Creo firmemente en una economía del entorno. La hora del gigantismo ha dado ya su último cuarto. La globalización ha sido el gran negocio de los globalizadores, simplemente aventureros que han revivido una época de coloniaje sin ninguna de las virtudes con que trataban de recubrir su empresa los creadores de las colonias del último siglo y medio. Es necesaria hoy una visión profunda de lo humano; un desarrollo en un paisaje asumible. Un paisaje que comporte una segura posesión del medio. El ciudadano ha sido despojado de las ambiciones «pequeñas», esas ambiciones que significan la riqueza en su más entrañable sentido. Existe ya una teoría económica de lo «pequeño» como reformulación de la vida deseable. No se trata de empobrecer el horizonte, sino de llenarlo de mil cosas que hoy pueden abordarse con las más recientes tecnologías. La dimensión ha de ser sustituida por la profundidad, normalmente mucho más accesible en términos financieros.
Poner en marcha una economía del entorno entraña dos objetivos absolutamente imprescindibles de alcanzar si queremos reconstruir una sociedad robusta y sólida: la multiplicación del trabajo razonable y el mantenimiento de un consumo regular. Ciertamente la economía del entorno no se presta a grandezas con imagen globalizante sino que garantiza un bienestar medio de la población comprendida en parámetros de bienestar medio aceptable. Vivir con serenidad y confianza exige que las delgadas capas de la población brillante bajen dos o tres escalones y que las capas ahora desfavorecidas suban esos dos o tres escalones. Es decir, que la ciudadanía se vuelva compacta sobre un plano sostenible. El mundo no puede permitirse ya ni hambres mortales ni multitudes angustiadas hasta límites patológicos. El «camino de vida americano» no supone un triunfo a imitar, sino una forma de aniquilar al prójimo. Consiste simplemente en remontar una escalera cuyos peldaños son destruidos por el triunfador a medida que los rebasa. Las pruebas de esta afirmación están al alcance de todo el que mire con intención honesta.

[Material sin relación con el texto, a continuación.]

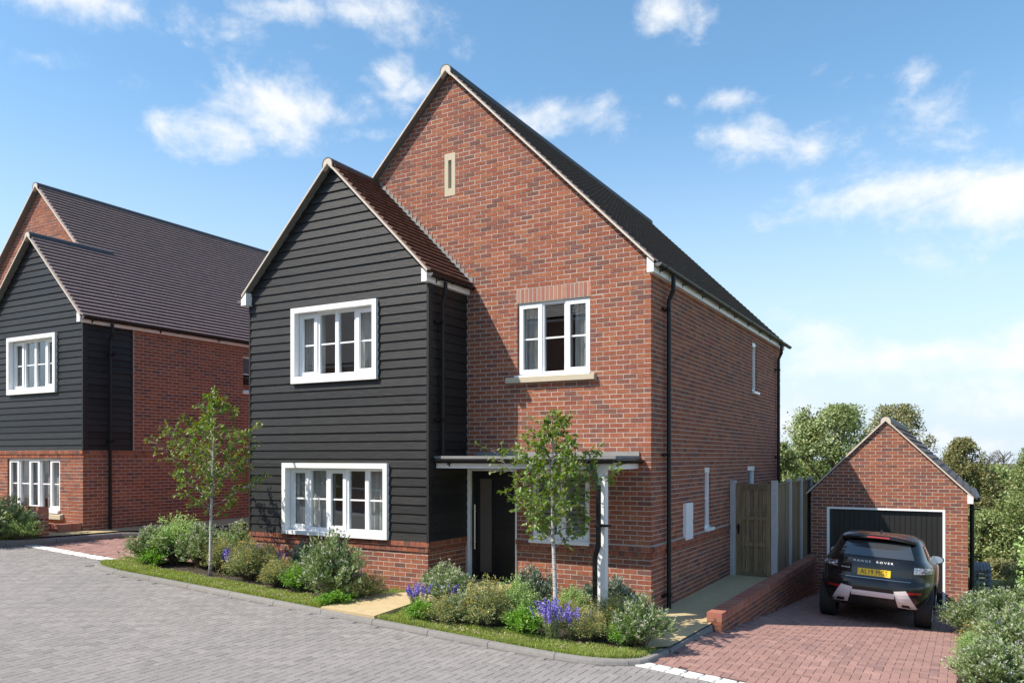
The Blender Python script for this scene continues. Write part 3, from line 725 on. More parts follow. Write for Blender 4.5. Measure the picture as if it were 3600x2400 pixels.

Necesitamos con urgencia un nuevo orden ancho y discreto de logros. Ignorar esta necesidad mediante la borrachera que produce la ambición de las alturas conduce a la destrucción de los pueblos por las minorías que han fabricado los espejos deformantes para fingir la grandeza. Pero esta reconquista de la esencia de la vida no es tarea de dirigentes de «estado mayor», sino de vanguardias de infantería social. En una palabra, se precisa una nueva convocatoria para multiplicar los panes y los peces. No se vea en esta afirmación, sin embargo, ningún remedo de misticismo. Se trata sencillamente de cobrar conciencia de que los elementos de capital, ya sean financieros o tecnológicos, científicos o morales, que tenemos en la mano pueden alumbrar un siglo donde el futuro deje de constituir una permanente invitación al dolor y al sacrificio para convertirse en una pretensión cotidiana y aseada. Es erróneo que la salvación ante el gran desastre presente pueda dejarse en manos de quienes lo han producido. En eso consiste su gran mentira.